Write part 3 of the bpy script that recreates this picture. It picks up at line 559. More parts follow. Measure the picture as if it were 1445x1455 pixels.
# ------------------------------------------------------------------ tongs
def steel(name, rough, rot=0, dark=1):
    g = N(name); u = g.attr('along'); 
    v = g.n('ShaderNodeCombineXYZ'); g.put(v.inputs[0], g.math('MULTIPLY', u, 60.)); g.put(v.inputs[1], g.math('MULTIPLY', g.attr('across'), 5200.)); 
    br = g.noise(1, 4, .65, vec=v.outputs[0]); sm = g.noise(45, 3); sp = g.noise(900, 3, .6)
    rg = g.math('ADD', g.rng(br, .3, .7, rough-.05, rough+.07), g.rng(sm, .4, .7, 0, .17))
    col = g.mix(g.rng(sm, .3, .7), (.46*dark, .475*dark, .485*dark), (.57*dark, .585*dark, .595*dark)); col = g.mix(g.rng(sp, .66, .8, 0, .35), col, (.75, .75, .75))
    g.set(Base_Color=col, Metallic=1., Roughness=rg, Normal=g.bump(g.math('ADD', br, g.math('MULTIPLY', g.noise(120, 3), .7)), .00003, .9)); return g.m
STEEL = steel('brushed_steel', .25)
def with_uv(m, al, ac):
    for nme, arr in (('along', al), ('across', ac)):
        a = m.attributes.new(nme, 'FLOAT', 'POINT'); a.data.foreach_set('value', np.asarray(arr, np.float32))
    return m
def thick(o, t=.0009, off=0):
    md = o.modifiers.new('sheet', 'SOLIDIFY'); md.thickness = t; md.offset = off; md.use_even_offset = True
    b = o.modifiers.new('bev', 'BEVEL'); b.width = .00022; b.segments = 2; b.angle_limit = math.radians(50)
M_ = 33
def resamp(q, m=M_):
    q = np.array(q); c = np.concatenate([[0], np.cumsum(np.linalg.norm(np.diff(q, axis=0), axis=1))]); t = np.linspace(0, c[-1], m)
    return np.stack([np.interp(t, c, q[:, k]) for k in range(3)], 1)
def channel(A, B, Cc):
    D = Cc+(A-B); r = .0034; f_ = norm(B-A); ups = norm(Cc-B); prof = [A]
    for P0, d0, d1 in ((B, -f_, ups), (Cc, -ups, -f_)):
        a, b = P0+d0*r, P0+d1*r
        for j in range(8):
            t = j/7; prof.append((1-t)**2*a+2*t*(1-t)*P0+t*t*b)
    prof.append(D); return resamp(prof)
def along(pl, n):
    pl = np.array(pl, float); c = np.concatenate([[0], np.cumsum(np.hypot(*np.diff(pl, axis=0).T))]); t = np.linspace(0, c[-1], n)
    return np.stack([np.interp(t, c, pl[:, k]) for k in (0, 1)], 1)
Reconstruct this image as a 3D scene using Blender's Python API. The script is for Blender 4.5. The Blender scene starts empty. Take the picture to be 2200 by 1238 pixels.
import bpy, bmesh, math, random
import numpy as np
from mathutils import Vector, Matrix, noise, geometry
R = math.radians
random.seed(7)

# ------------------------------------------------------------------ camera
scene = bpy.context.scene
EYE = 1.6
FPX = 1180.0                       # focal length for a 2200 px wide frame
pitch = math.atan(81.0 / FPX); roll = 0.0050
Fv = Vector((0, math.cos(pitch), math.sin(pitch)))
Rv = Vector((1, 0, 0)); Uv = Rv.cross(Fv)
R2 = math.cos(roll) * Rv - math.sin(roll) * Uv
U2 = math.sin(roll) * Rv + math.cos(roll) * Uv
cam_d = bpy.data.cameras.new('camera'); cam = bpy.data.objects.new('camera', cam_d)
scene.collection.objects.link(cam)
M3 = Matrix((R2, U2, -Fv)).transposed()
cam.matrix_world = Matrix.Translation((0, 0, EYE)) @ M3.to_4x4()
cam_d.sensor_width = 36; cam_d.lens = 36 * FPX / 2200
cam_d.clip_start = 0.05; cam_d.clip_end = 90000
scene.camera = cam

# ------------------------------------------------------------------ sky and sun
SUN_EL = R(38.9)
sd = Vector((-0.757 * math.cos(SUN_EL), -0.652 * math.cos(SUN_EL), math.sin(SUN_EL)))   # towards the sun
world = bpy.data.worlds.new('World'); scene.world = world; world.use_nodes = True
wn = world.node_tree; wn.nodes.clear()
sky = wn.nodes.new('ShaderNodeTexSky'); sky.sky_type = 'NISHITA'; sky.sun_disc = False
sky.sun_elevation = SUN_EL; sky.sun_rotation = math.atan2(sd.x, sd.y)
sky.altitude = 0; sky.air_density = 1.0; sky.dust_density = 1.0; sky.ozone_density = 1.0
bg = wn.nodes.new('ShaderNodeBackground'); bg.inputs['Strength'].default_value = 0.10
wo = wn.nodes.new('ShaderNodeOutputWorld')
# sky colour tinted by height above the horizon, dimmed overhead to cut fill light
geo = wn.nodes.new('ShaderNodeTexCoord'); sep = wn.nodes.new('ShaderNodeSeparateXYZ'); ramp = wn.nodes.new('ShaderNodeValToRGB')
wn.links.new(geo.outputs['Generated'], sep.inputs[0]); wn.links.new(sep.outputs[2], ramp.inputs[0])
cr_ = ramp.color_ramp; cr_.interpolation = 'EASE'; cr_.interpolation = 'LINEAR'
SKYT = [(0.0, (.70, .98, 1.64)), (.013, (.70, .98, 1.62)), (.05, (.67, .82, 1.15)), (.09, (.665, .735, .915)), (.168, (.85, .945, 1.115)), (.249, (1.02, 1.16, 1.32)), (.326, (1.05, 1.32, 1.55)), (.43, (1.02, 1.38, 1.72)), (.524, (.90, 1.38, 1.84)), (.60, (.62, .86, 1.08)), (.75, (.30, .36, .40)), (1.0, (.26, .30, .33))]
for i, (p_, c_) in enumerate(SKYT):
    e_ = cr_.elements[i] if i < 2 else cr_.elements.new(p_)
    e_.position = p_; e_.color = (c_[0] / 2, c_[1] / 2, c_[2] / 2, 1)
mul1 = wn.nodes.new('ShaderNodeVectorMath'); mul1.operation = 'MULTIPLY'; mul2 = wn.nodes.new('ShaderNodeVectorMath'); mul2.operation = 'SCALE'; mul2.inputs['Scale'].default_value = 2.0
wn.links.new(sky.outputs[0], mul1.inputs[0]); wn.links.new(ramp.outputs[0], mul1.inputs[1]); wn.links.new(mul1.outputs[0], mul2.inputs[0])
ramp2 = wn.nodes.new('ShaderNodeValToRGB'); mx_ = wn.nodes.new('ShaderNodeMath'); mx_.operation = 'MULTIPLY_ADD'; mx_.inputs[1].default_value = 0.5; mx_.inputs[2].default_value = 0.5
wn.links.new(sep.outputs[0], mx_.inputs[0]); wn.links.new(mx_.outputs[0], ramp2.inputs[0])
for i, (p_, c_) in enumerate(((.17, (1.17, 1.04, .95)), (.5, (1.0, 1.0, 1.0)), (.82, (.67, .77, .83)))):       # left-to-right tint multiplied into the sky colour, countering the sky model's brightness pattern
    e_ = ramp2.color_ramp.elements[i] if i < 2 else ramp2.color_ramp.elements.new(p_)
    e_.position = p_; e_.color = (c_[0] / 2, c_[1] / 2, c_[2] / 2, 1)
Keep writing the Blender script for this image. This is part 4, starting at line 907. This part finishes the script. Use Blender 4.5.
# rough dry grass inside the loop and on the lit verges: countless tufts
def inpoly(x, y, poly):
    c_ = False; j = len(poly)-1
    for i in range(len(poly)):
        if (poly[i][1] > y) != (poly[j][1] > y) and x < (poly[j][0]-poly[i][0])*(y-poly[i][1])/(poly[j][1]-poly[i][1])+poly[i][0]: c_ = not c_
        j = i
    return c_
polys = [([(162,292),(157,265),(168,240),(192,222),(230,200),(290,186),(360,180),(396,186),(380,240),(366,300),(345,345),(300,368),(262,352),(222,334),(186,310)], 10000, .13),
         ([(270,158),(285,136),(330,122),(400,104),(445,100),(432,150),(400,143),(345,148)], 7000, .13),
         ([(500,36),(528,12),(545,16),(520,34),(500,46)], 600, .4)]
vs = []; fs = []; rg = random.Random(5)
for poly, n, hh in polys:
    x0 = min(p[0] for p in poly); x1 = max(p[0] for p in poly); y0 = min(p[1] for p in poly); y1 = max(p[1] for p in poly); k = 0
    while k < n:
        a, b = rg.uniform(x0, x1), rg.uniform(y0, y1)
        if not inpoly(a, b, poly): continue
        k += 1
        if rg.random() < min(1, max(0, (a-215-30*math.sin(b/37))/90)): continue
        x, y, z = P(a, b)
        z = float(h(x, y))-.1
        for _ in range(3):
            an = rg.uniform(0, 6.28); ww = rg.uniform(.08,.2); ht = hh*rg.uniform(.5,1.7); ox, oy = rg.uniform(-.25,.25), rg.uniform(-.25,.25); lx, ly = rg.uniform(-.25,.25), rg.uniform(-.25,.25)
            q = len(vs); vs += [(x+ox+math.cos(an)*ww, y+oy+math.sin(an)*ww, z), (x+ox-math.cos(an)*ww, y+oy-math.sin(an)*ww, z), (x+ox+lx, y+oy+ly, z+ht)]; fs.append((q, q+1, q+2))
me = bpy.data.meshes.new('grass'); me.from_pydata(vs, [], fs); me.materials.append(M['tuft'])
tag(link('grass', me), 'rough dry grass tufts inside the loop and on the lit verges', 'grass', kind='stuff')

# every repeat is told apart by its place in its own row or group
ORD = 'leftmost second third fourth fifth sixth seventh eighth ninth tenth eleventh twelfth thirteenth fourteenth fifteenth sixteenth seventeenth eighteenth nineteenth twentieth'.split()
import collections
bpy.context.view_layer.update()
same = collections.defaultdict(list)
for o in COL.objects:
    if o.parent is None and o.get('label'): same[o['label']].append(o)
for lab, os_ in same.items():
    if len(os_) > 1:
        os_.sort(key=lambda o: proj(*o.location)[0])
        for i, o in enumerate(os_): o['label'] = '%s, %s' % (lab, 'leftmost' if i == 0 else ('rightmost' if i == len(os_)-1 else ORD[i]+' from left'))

■ ■ ■ ■ ■ ■ ■

Instruction: Whichever lines contain the string "this", select and copy them.

Complete response:
Write part 3 of the bpy script that recreates this picture. It picks up at line 559. More parts follow. Measure the picture as if it were 1445x1455 pixels.
Reconstruct this image as a 3D scene using Blender's Python API. The script is for Blender 4.5. The Blender scene starts empty. Take the picture to be 2200 by 1238 pixels.
Keep writing the Blender script for this image. This is part 4, starting at line 907. This part finishes the script. Use Blender 4.5.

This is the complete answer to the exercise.